September 18, 2019 — Press Release

FOR IMMEDIATE RELEASE: September 18, 2019

National Consumer Law Center contacts: Lauren Saunders ([email protected]) or (202) 595-7845; Jan Kruse ([email protected]) or (617) 542-8010

Washington, D.C. – Late yesterday, the Consumer Financial Protection Bureau joined an appeal by the Trump Administration to the U.S. Supreme Court asserting that the agency’s independent leadership structure is a violation of the U.S. Constitution’s separation of powers.The 9th Circuit case is Seila Law LLC v.
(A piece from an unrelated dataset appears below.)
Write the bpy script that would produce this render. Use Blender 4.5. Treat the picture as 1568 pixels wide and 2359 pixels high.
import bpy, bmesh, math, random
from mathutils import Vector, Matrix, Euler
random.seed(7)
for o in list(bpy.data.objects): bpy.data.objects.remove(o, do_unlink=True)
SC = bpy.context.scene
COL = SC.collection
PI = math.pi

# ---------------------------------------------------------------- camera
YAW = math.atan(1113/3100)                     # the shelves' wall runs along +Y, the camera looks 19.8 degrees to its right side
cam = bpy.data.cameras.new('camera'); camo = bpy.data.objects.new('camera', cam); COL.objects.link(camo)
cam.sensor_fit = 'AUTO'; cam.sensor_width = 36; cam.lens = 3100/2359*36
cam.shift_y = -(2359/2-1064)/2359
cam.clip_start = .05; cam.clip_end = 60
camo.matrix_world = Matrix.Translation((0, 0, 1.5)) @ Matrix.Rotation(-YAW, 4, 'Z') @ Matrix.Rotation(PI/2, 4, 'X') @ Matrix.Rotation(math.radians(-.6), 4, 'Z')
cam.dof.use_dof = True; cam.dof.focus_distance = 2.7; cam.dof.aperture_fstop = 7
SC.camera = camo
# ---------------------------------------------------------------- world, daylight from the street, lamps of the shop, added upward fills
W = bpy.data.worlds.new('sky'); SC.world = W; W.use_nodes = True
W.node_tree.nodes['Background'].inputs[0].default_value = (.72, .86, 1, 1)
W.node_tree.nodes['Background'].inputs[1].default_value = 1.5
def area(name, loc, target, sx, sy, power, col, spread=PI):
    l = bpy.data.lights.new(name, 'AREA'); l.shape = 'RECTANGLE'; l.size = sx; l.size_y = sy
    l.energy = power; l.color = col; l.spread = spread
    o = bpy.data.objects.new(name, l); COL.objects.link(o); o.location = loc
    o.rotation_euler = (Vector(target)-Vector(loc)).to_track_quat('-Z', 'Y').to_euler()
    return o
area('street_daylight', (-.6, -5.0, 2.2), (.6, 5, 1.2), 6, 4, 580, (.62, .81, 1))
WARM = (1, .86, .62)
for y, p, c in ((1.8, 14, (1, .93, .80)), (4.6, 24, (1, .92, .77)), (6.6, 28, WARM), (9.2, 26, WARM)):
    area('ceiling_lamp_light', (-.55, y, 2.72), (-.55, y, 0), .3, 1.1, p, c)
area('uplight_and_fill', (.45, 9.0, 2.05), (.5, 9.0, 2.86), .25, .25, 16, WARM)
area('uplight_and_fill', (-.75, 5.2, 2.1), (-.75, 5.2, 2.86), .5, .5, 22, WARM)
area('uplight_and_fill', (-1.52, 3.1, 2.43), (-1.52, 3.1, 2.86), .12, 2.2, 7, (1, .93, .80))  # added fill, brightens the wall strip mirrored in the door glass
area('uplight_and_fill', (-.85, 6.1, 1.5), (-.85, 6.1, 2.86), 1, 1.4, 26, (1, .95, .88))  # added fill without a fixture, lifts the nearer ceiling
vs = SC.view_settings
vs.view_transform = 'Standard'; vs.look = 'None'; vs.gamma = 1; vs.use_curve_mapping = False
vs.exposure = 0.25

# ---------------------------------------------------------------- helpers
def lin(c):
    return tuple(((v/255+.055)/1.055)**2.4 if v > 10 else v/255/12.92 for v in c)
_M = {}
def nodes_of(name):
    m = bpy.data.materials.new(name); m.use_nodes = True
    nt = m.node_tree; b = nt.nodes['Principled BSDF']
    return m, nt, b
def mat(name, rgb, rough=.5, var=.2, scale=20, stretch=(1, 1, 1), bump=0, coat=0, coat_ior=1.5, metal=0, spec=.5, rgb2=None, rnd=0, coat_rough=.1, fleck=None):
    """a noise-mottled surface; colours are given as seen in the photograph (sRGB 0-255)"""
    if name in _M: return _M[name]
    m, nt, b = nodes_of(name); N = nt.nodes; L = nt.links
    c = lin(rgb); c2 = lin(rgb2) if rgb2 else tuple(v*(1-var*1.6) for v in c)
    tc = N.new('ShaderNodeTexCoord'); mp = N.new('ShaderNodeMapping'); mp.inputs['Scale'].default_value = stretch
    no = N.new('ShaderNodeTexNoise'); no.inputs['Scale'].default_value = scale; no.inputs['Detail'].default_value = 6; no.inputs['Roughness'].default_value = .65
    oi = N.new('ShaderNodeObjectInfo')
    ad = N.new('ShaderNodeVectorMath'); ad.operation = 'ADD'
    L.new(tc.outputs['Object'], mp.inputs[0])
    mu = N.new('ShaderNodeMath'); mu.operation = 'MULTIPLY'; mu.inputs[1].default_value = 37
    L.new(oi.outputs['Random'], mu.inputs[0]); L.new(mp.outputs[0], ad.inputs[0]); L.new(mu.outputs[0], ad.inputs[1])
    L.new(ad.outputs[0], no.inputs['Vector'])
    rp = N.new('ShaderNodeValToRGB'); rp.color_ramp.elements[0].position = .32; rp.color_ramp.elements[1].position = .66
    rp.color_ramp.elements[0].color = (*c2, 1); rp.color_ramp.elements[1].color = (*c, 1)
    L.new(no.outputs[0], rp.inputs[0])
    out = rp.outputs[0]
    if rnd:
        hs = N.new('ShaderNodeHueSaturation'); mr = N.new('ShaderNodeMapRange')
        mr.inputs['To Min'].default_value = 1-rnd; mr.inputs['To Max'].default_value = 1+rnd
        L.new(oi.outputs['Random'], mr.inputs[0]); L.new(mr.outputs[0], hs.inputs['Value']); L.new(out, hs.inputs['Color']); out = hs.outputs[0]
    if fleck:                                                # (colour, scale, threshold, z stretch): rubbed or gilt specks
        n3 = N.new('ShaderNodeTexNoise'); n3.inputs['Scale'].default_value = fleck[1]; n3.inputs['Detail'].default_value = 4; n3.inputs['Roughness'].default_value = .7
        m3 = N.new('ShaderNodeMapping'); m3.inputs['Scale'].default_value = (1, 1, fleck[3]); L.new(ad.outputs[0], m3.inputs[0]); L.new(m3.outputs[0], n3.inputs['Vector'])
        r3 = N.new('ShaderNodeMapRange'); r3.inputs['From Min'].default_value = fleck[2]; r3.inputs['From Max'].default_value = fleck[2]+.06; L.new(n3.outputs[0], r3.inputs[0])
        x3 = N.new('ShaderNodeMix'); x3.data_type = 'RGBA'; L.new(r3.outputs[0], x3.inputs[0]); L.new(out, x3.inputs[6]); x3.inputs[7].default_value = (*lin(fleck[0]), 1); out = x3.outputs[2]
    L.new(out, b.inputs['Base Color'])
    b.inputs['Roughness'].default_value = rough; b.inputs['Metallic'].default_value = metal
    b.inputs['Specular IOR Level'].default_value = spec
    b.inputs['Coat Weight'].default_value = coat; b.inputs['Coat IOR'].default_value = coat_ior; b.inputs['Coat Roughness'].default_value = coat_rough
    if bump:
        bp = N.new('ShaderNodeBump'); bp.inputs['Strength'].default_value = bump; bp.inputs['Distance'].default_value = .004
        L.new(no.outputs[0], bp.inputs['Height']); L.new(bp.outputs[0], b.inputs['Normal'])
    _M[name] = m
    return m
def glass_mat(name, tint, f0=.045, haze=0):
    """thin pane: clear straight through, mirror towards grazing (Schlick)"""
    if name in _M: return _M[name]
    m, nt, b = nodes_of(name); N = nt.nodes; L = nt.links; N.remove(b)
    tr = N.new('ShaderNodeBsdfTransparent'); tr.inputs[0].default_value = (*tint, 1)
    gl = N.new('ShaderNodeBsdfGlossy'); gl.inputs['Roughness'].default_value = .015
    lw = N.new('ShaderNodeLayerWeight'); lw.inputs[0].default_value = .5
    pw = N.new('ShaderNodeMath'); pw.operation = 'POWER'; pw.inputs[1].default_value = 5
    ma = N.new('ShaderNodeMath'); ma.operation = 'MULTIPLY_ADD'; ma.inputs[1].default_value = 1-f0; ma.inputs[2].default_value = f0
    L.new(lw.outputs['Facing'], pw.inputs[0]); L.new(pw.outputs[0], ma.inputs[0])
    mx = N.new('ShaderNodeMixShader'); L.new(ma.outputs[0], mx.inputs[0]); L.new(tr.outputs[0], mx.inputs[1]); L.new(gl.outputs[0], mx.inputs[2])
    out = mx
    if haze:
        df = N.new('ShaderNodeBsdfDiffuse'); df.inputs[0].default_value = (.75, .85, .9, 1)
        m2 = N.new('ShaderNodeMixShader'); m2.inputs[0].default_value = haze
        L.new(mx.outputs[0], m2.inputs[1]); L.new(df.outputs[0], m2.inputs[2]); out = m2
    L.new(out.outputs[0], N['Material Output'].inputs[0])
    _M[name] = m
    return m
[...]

CFPB. The National Consumer Law Center, Public Citizen, and other public interest groups laid out the arguments for why the separation of powers principles support the CFPB leadership stucture’s constitutionality in amicus briefs filed in similar cases pending in the D.C. Circuit (March 2017), the 5th Circuit (September 2018) and the 2nd Circuit Courts of Appeal (March 2019).
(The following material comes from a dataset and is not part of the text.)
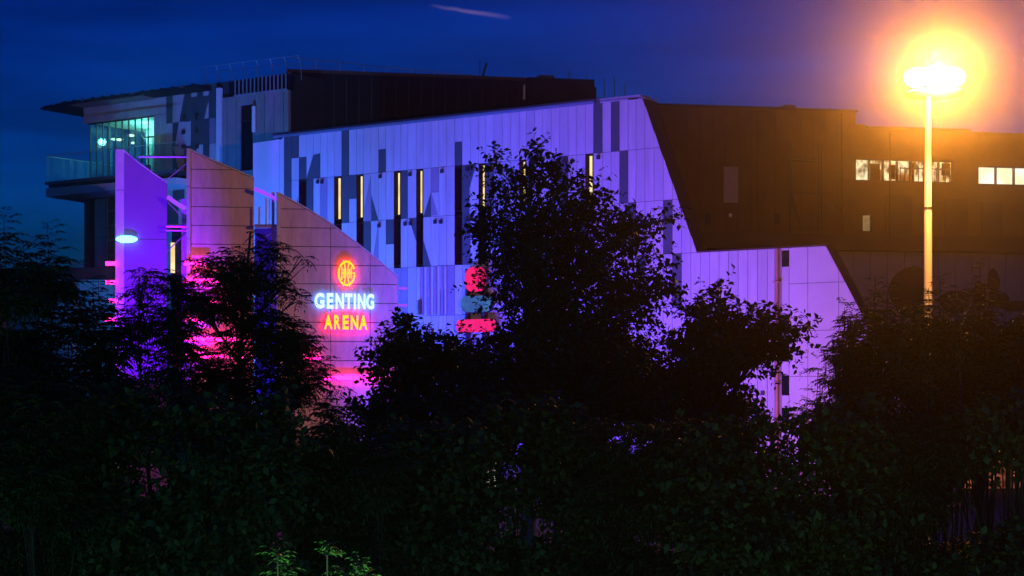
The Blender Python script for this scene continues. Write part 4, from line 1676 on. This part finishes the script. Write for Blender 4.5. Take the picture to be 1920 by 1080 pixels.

The following is a statement by National Consumer Law Center Associate Director Lauren Saunders.

“More than 80 years ago in the Humphrey’s Executor v United States case involving the FTC, the Supreme Court upheld Congress’s authority to create independent agencies and to limit the president’s ability to dismiss officers for political reasons without cause. The situation today is no different than when President Roosevelt tried to stack the FTC.

“It is shocking to see the head of a consumer protection agency who took the job with eyes open about the baseless claims against the agency suddenly reverse course and decide to undermine her own authority to protect the public. Most courts have rejected the claim that Congress cannot protect an agency from political meddling without cause and we expect the Supreme Court to do so as well.”